SPONSORS

List of Sponsors of HB14

Send an email or letter to the sponsors of HB14.

Sponsors Contact Info
  • Send a message to the co-sponsors of the HB 14 and every member of the House Judiciary Committee that you oppose this bill.
    • Example Message:
      • Dear [sponsor],

While supporting real protection and equitable treatment of law enforcement and public safety working in Kentucky, I write to register my opposition to HB 14, the “Blue Lives Matter” bill currently under consideration by the state House. This bill does nothing to protect law enforcement, undermines existing hate crimes laws by introducing a constitutionally unsound protection for a limited set of occupations, and invites abuse by overzealous prosecutors who could use the provisions of the proposed law to convert minor offenses into felonies and to prosecute Kentucky citizens for ordinary, constitutionally protected acts of protest, converting such activity into felony intimidation. Support for this law is transparently political, useless or worse than useless in supporting the real issues faced by law enforcement, and all too likely to be struck down in legal challenges if used.

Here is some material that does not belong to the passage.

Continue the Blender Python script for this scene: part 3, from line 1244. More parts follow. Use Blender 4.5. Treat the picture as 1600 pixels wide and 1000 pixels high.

Writing as a constituent, I urge you to speak out in opposition to the “Blue Lives Matter” bill (HB 14) currently under consideration. This bill promises to make law enforcement officers safer, but actually undermines existing hate crimes laws by including a small set of occupations and excluding others--a clear violation of long established constitutional principles of equal protection under the law. Worse, hate crimes laws were not passed because attacks motivated by bias are particularly bad in individual terms, but because they constitute a terroristic attack on whole communities, discouraging exercise of basic civil rights such as freedom of speech, assembly, and voting. No one is suggesting that police officers are being discouraged from voting by the extremely rare attacks on law enforcement as such. All such attacks are horrible crimes, which should be prosecuted, and which are already subject to enhanced penalties in Kentucky, but they are not hate crimes in the sense described above. Even worse, if this law is used the way similar legislation already passed in Louisiana is being used, it will lead to the classification of minor crimes such as “resisting arrest”--for example reflexively throwing up your hands to protect your eyes when pepper sprayed--as felony hate crimes. It could also in the worst case be used to charge Kentuckians engaged in constitutionally protected protest with intimidation of police officers as a specially protected class. This makes no sense, is liable to expensive constitutional challenge, and has an outsized danger of being abused. I urge you to vote against this regressive legislation, and to speak out strongly and publicly against it.